Data listing
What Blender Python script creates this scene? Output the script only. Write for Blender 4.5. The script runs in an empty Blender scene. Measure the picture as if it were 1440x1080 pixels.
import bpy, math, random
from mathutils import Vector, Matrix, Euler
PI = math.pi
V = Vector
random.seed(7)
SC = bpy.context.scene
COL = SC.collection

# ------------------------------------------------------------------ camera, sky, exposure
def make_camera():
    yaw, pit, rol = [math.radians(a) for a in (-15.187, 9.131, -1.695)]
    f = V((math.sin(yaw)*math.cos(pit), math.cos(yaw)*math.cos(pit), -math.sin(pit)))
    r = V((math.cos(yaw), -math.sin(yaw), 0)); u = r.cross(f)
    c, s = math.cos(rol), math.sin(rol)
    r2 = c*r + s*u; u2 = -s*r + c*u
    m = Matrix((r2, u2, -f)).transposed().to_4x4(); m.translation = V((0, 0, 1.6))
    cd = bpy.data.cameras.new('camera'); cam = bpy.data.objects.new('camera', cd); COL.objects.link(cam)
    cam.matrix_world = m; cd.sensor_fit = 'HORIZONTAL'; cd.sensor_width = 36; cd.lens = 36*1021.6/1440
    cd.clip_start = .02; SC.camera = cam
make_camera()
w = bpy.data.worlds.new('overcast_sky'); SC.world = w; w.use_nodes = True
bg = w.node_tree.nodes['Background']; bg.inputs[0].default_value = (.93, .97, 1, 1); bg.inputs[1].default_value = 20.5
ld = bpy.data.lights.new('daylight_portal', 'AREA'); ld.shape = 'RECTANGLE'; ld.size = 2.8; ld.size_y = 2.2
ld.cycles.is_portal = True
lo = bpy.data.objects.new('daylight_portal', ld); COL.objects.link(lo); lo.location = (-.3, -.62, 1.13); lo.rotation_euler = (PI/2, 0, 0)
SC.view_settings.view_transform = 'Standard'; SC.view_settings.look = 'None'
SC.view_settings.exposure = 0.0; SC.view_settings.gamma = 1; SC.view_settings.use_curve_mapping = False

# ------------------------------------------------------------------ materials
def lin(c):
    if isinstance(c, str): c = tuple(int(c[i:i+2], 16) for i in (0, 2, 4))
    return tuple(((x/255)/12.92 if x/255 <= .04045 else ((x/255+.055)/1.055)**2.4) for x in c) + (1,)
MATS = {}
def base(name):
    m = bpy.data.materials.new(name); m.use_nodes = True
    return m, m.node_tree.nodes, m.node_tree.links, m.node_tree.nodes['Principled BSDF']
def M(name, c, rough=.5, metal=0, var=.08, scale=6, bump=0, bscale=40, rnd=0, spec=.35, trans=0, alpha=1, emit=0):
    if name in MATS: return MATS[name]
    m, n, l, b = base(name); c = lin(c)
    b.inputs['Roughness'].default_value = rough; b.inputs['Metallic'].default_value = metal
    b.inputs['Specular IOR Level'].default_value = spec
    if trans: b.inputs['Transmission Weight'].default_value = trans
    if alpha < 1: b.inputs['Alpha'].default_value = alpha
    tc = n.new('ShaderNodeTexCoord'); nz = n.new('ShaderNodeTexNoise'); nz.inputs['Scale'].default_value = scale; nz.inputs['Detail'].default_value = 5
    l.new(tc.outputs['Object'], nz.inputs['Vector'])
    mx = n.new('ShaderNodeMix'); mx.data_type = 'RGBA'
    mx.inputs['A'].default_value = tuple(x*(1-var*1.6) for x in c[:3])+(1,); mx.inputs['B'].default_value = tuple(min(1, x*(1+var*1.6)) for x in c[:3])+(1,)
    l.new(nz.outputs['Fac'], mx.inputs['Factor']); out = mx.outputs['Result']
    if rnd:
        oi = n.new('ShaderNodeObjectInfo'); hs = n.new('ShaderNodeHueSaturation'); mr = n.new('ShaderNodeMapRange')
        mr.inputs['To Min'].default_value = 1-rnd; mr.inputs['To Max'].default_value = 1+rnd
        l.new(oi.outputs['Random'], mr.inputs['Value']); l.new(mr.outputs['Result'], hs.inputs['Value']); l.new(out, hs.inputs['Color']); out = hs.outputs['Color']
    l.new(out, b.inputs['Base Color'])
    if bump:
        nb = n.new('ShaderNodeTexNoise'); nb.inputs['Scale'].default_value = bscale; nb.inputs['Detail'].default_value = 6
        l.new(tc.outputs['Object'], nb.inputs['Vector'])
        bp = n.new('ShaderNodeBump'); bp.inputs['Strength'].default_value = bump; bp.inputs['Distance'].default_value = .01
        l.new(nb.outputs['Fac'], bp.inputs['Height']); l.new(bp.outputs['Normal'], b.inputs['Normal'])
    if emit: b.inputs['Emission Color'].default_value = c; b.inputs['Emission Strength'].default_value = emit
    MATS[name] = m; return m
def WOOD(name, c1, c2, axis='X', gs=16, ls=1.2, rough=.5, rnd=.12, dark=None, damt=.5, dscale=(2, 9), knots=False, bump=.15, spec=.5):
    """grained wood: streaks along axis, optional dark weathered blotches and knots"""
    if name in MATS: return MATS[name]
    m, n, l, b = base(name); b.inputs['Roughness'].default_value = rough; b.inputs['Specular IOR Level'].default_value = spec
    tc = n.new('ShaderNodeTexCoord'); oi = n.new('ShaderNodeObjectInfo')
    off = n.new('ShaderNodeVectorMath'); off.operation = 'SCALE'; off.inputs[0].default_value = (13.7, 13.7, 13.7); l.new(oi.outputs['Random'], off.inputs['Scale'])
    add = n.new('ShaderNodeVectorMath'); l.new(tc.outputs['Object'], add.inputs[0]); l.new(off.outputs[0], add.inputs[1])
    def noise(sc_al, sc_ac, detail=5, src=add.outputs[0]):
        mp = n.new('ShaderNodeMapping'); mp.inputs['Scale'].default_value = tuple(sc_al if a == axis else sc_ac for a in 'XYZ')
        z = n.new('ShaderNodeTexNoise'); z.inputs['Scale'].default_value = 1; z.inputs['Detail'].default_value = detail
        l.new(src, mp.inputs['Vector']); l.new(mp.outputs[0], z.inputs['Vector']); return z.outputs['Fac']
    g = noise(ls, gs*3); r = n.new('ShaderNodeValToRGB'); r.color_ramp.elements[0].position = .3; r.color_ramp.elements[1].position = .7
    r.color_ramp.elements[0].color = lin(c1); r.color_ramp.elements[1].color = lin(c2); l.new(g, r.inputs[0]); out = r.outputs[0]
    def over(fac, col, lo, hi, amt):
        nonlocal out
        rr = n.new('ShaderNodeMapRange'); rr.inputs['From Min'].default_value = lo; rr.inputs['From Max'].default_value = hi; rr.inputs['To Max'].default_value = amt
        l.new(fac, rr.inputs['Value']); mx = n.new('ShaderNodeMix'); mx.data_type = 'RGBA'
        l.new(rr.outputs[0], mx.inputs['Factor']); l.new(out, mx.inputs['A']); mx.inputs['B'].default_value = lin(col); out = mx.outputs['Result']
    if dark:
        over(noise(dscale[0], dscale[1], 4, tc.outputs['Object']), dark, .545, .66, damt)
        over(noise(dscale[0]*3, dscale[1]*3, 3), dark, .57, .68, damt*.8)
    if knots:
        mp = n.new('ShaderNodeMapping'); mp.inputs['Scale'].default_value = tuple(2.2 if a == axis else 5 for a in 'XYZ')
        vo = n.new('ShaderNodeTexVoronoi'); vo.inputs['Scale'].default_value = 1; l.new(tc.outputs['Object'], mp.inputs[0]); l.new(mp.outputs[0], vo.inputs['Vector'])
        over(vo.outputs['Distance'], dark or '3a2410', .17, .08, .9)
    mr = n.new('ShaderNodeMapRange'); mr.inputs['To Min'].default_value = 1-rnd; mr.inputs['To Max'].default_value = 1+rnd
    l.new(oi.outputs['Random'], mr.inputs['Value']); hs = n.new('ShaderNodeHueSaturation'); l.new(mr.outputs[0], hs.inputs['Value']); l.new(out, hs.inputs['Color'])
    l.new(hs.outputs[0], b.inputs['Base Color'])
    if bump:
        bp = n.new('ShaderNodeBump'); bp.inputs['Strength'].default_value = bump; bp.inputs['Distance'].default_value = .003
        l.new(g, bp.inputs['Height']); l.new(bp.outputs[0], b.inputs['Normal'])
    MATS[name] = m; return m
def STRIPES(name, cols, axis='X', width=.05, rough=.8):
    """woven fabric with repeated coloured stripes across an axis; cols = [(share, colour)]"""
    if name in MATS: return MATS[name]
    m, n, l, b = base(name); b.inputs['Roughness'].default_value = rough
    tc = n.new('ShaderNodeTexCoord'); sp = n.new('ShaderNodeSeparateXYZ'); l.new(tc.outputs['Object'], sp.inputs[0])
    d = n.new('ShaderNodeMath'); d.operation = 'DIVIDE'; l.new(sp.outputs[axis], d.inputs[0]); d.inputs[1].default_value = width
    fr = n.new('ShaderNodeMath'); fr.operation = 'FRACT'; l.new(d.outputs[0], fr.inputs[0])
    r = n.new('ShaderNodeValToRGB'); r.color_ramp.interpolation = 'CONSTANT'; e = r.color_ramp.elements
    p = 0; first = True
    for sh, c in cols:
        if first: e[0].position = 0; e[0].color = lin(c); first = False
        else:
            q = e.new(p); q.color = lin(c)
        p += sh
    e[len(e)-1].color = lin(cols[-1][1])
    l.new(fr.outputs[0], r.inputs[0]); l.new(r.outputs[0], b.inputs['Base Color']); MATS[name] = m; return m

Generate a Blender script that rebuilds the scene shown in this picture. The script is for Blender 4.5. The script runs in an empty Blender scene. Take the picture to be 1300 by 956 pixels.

| What the exercise asks |
Starting at the first line of the entries above, please extract each line up to and including the line with "COL = SC.collection", unchanged, and add nothing.

| Task solution |
What Blender Python script creates this scene? Output the script only. Write for Blender 4.5. The script runs in an empty Blender scene. Measure the picture as if it were 1440x1080 pixels.
import bpy, math, random
from mathutils import Vector, Matrix, Euler
PI = math.pi
V = Vector
random.seed(7)
SC = bpy.context.scene
COL = SC.collection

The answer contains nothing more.